A ex-namorada de Anthony Bourdain foi uma das primeiras mulheres a denunciar Harvey Weinstein, tornando-se numa das mais fortes ativistas do Me Too. Um ano depois, era a própria estrela italiana quem era envolvida num escândalo de assédio de um menor. De acordo com o 'New York Times', Jimmy Bennett terá recebido 380 mil dólares num acordo em abril de 2018 para não dar início a um processo. O caso ficou por aí. Asia Argento foi afastada daquele movimento e voltou a atuar em nove filmes, de acordo com o IMDB.
Chris Brown
Desde que foi preso por agredir a ex-namorada Rihanna, Chris Brown enfrentou outros dois casos de agressão e foi acusado de violação sexual em 2019 e 2022, já na era Me Too. A primeira acusação não chegou ao tribunal por falta de provas e o segundo diz respeito a uma mulher que alega ter sido drogada e violada pelo cantor durante uma festa. O caso ainda vai ser julgado. Chris Brown nega as acusações e acredita num "padrão": quando ele está a lançar um novo trabalho, surgem acusações, diz ele.
Morgan Freeman
O ator foi acusado em 2018 de assédio sexual no ambiente de trabalho por oito mulheres. As acusações envolviam toques inapropriados e comentários sobre os corpos das mulheres. Morgan Freeman respondeu na altura que não era "certo equiparar incidentes horríveis de agressão sexual com elogios ou humor mal colocados". O ator participou de 15 projetos desde então, entre séries e filmes.
Cristiano Ronaldo
O craque português também entrou na lista do escândalo nos Estados Unidos ao ser acusado em 2018 pela professora norte-americana Kathryn Mayorga de violação sexual. O caso cruza-se com o Football Leaks e, por os documentos (incluindo um acordo de confidencialidade) não serem oficiais, um juiz decidiu o seu arquivamento em junho. Mas os advogados de Kathryn Mayorga querem recurso.
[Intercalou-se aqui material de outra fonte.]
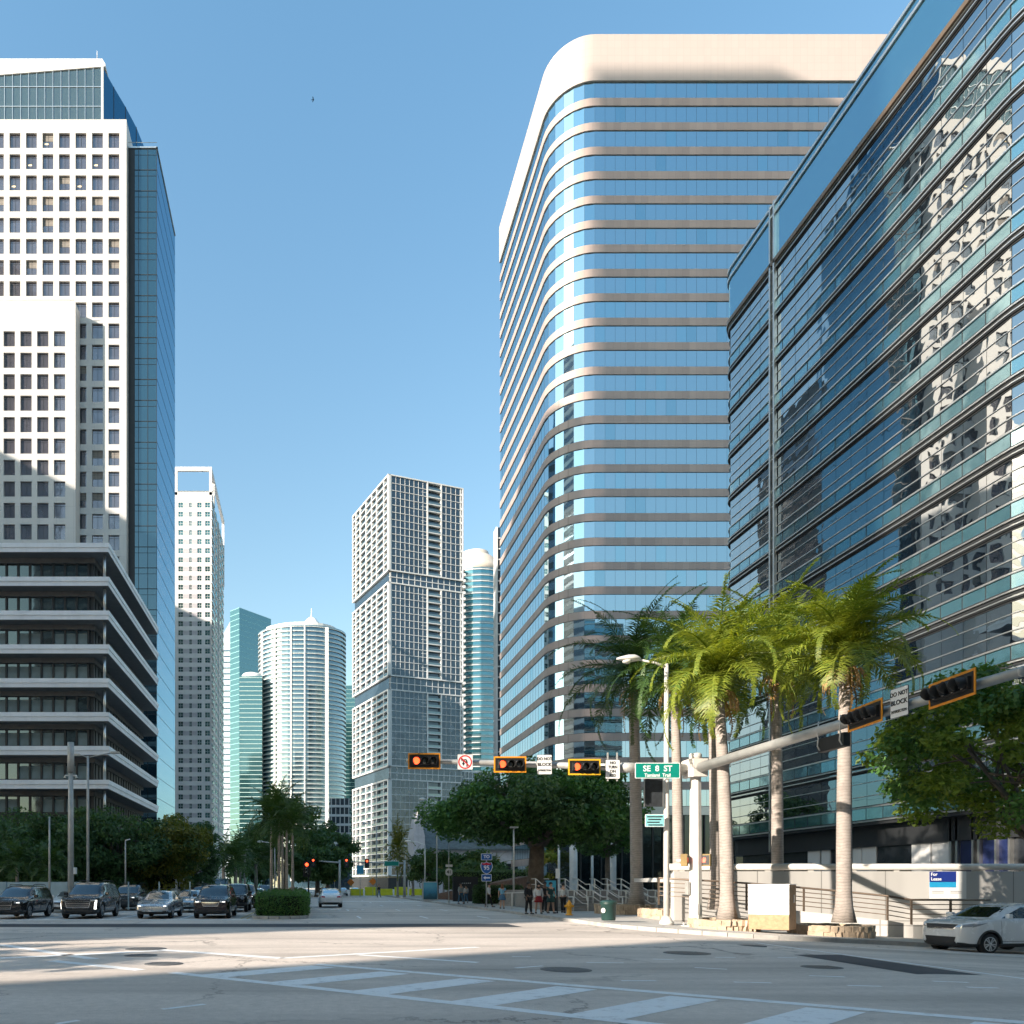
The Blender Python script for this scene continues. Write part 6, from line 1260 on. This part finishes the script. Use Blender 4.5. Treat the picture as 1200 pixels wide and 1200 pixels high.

AS 'RELAÇÕES PÚBLICAS' QUE DERAM CERTO
Dustin Hoffman
Dustin Hoffman
A estrela de Hollywood foi acusada de assédio e agressão sexual por três mulheres e fez uma pausa na carreira entre novembro de 2017 e 2019. Mas desde então fez quatro filmes e deu voz a uma animação. Na altura, o ator disse que se sentia "terrível" pelas acusações. "Lamento, não reflete quem eu sou", afirmou.
James Franco
O ator foi acusado de assédio sexual no ambiente de trabalho e abuso de poder por cinco mulheres. Após as denúncias, James Franco continuou a agenda de trabalhos como protagonista da série 'The Deuce' e filmou outros quatros filmes que estão agora em pós-produção. Na altura, James Franco disse em entrevista Stephen Colbert: "Olha, na minha vida, orgulho-me de assumir responsabilidade pelo que faço... Se fiz algo errado, vou resolver. Tenho de fazer isso".
Louis C.K.
O humorista foi acusado em 2017 por cinco mulheres de comportamento impróprio, depois de ter se masturbado na frente delas. No dia seguinte, Louis C.K. fez um longo pedido de desculpas. "Deixei essas mulheres que me admiravam sentindo-se mal consigo mesmas e cautelosas com outros homens que nunca as colocariam nessa posição", admitiu. O ator foi castigado naquele ano com os números de bilheteira de um novo filme, mas continuou nos palcos internacionais e no ano passado recebeu um Grammy de melhor comédia.
Aziz Ansari
Outro humorista que adotou a mesma técnica. Depois de ser acusado de tentar forçar uma mulher a fazer sexo depois de ela ter dito "não", Aziz Ansari disse que ficou "surpreso e preocupado". "Levei as suas palavras de forma muito séria e respondi em privado depois de levar um tempo a processar o que ela disse." O ator pode ser visto numa série de sucesso da Netflix e num stand up comedy na mesma plataforma.